For most employers, performance management is, at its core, an internal program intended to help employees achieve new heights of potential—i.e., to work more proficiently and productively. It’s designed to promote continuous improvement. 

In addition, performance management serves as a tool that links employee performance to compensation, managing wage increases, bonuses, promotions, etc.

The benefits of an effective performance management system are significant. For employers, it ensures that employees are helping achieve organizational goals, such as financial growth and greater cost efficiencies. For employees, the benefits are professional growth, higher compensation and job satisfaction. 

Done right, performance management programs lead to a more engaged, better optimized workforce. In other words, it’s a win-win.

How Performance Management Programs Work

Because the objective of performance management is to align employees’ activities with their employers’ overall goals, the process starts at the top of an organization. 

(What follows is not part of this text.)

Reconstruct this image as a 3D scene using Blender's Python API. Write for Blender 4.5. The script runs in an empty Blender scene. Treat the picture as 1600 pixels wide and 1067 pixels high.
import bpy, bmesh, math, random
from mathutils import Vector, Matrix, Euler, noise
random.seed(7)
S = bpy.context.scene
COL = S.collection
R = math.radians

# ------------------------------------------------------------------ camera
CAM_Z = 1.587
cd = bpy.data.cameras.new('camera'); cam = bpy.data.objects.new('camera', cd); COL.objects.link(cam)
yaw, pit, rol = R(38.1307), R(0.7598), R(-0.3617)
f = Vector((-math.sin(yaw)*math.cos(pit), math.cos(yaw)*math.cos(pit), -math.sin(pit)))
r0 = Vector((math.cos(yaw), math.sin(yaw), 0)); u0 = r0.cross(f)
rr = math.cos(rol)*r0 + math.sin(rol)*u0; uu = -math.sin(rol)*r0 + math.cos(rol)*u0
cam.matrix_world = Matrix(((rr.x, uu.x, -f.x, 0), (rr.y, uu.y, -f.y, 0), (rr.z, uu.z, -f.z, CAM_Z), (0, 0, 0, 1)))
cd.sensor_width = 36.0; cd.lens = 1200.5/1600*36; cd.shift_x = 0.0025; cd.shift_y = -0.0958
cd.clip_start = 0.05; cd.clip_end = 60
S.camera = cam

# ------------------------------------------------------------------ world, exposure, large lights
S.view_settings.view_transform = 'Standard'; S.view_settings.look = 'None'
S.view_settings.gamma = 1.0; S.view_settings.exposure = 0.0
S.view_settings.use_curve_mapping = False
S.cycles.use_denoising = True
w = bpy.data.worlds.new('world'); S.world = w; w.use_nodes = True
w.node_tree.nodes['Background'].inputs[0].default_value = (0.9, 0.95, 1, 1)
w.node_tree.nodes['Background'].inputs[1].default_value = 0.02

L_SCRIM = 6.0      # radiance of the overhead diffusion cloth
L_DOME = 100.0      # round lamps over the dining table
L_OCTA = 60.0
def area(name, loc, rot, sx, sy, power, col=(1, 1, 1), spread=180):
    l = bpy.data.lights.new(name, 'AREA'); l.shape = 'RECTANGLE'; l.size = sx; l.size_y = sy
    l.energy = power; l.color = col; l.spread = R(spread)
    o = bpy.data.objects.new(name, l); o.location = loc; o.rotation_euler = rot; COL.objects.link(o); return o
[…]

From there, goals, job activities and standards are deployed to departments, managers and workers. HR is charged with coordinating the process, keeping everyone on point and maintaining the related records.    

According to the Society for Human Resource Management (SHRM), at the employee/manager level, the three key elements of performance management are:

  • Goal-setting: It’s important for employees to understand what their responsibilities are—i.e., their job description—and what’s expected of them.
  • Performance Appraisals: These help companies evaluate how well an employee is completing their assigned tasks and achieving their preset goals. 
  • Performance Improvement Plans: These are designed to give employees detailed roadmaps for achieving higher performance levels.  

While old-school performance management programs were built around the premise of annual performance reviews, HR experts now advocate for regular check-ins between managers and employees, so workers can receive coaching and feedback more frequently.

Performance management works best when it’s a continuous process—and when the data is solid.  

Heidi Gardner, a distinguished fellow at Harvard Law School recently told the Harvard Business Review podcast, “When anyone sets up a performance management system, they have to have the right supports in place, and that involves some of the data that gets collected. People need to have real confidence that the data represents what leaders believe it represents. And having accurate data that’s timely and trustworthy is truly essential.”

Where Performance Management Software Fits In

Administering an employer’s performance management program is no small feat, especially for already-busy HR departments. That’s where performance management software comes into play.

It can keep the entire process on track, while acting as a centralized hub for HR, managers and employees.

For example, robust performance management software will:

  • Make it easy to create job descriptions, providing job-specific templates
  • Simplify the creation of performance appraisal forms 
  • Generate automatic notifications and reminders 
  • Deploy, collect and summarize 360-degree feedback surveys 
  • Help employers pay grade/pay increase matrix, linking performance to compensation
  • Provide goal-setting and goal-management tools 
  • Allow managers and employees to add notes to their files any time
  • Offer a real-time statistical dashboard and reporting capabilities

In short, performance management is essential to helping employers get the most from their workforce—and performance management software is a key component of effective human capital management (HCM) systems.